Walmart (NYSE: WMT) shares dipped slightly Thursday despite a solid first-quarter earnings report, as the retail giant warned of upcoming price increases driven by the ongoing impact of President Trump’s tariffs. The company posted a mixed quarterly performance navigating inflationary pressures tied to international trade policies.
Walmart’s Q1 revenue rose 2.5% to $165.6 billion, just missing Wall Street’s estimate of $166.02 billion. Adjusted earnings per share outperformed expectations, climbing 1.7% year-over-year to $0.61, beating the forecast of $0.58. U.S. same-store sales grew 4.5%, surpassing estimates, led by strong demand in health, wellness, and grocery segments.
However, Walmart stock retreated as CEO Doug McMillon flagged the challenge posed by tariffs. “Given the magnitude of the tariffs, even at the recent reduced levels, we cannot absorb all the cost pressures due to narrow retail margins,” McMillon said. He noted that price increases have already started in April and May and predicted continued “reset of costs” through the year, as tariffs are applied when goods clear customs.
Bank of America analyst Robert Ohmes estimates Walmart imports about 15% of its U.S. sales from China. Although roughly 60% of Walmart’s U.S. sales are groceries—mostly exempt from tariffs if sourced domestically or from Mexico and Canada—imported items such as bananas, avocados, coffee, and flowers face tariff-related price pressures from countries like Costa Rica, Peru, and Colombia.

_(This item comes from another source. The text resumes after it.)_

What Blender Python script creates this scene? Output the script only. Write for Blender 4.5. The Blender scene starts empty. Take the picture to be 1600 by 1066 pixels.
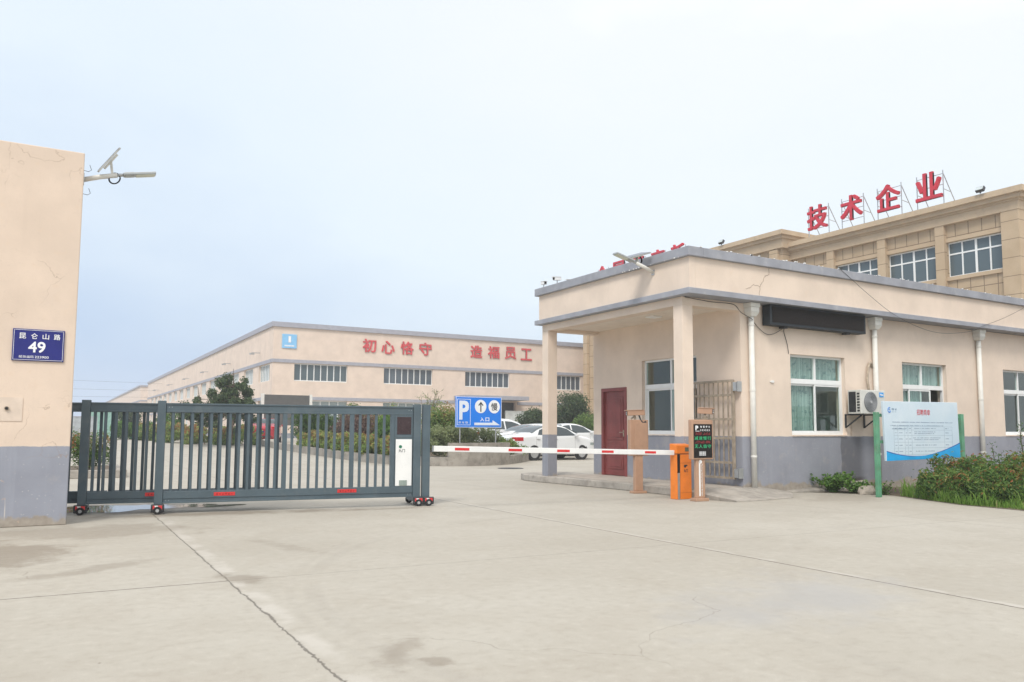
import bpy, math, random
import numpy as np
from mathutils import Vector, Matrix
R_ = math.radians
sc = bpy.context.scene
COL = sc.collection

# ---------------------------------------------------------------- camera
def cam_axes(pitch, yaw, roll):
    fh = Vector((math.sin(yaw), math.cos(yaw), 0)); r = Vector((math.cos(yaw), -math.sin(yaw), 0)); up = Vector((0, 0, 1))
    f = fh * math.cos(pitch) + up * math.sin(pitch); u = -fh * math.sin(pitch) + up * math.cos(pitch)
    c, s = math.cos(roll), math.sin(roll)
    return f, r * c - u * s, u * c + r * s
_f, _r, _u = cam_axes(R_(4.82598), R_(30.02216), R_(-0.263114))
cd = bpy.data.cameras.new('camera'); cam = bpy.data.objects.new('camera', cd); COL.objects.link(cam)
cam.matrix_world = Matrix(((_r.x, _u.x, -_f.x, 0), (_r.y, _u.y, -_f.y, 0), (_r.z, _u.z, -_f.z, 1.25), (0, 0, 0, 1)))
cd.sensor_width = 36; cd.lens = 1232.78 * 36 / 1600; cd.shift_y = 34.5 / 1600
cd.clip_start = 0.1; cd.clip_end = 3000
sc.camera = cam

# ---------------------------------------------------------------- light
SUN_EL, SUN_AZ = R_(50), R_(228)          # azimuth from +Y, clockwise
wd = bpy.data.worlds.new('World'); sc.world = wd; wd.use_nodes = True
nt = wd.node_tree; nt.nodes.clear()
def wn(t, **k):
    n = nt.nodes.new(t)
    for a, b in k.items(): setattr(n, a, b)
    return n
wo = wn('ShaderNodeOutputWorld'); bg = wn('ShaderNodeBackground')
sky = wn('ShaderNodeTexSky', sky_type='NISHITA', sun_disc=False, sun_elevation=SUN_EL, sun_rotation=SUN_AZ, air_density=1.2, dust_density=4.0, ozone_density=1.5)
tc = wn('ShaderNodeTexCoord')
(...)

Walmart’s adjusted operating income growth of 2.8% beat guidance, despite the company lowering its forecast last month amid economic uncertainty following President Trump’s “Liberation Day” tariff announcement. The retailer expects second-quarter net sales to rise between 3.5% and 4.5%, though it refrained from issuing earnings guidance due to the unpredictable trade environment.
For the full fiscal year 2026, Walmart reiterated its conservative outlook, projecting 3% to 4% net sales growth, aligning with its long-term strategy targeting 4% annual growth.
Industry analysts remain cautiously optimistic. Joe Feldman from Telsey Advisory Group highlighted Walmart’s resilience, suggesting the company is positioned to “weather tariff pressures better than most.” Oppenheimer’s Rupesh Parikh points to Walmart’s continued grocery market share gains, rising contributions from alternative revenue streams, and strong e-commerce investments as key growth drivers.
Walmart’s e-commerce segment posted a notable 21% sales increase in Q1, marking its first full quarter of profitability in both U.S. and international markets. This robust growth contrasts with foot traffic growth of 1.6%, indicating shifting consumer behaviors toward online shopping.
Inventory management will be critical as Walmart navigates a tariff-impacted period. Executives emphasized the complexity of predicting demand amid rising costs, especially during the 90-day pause reducing China tariffs from 145% to 30%. The company’s inventory rose 3.8%, slightly above estimates, signaling cautious stockpiling.
Walmart’s earnings report also sets a benchmark for upcoming retail results from Target, Home Depot, and Lowe’s as the sector braces for continued tariff-related challenges.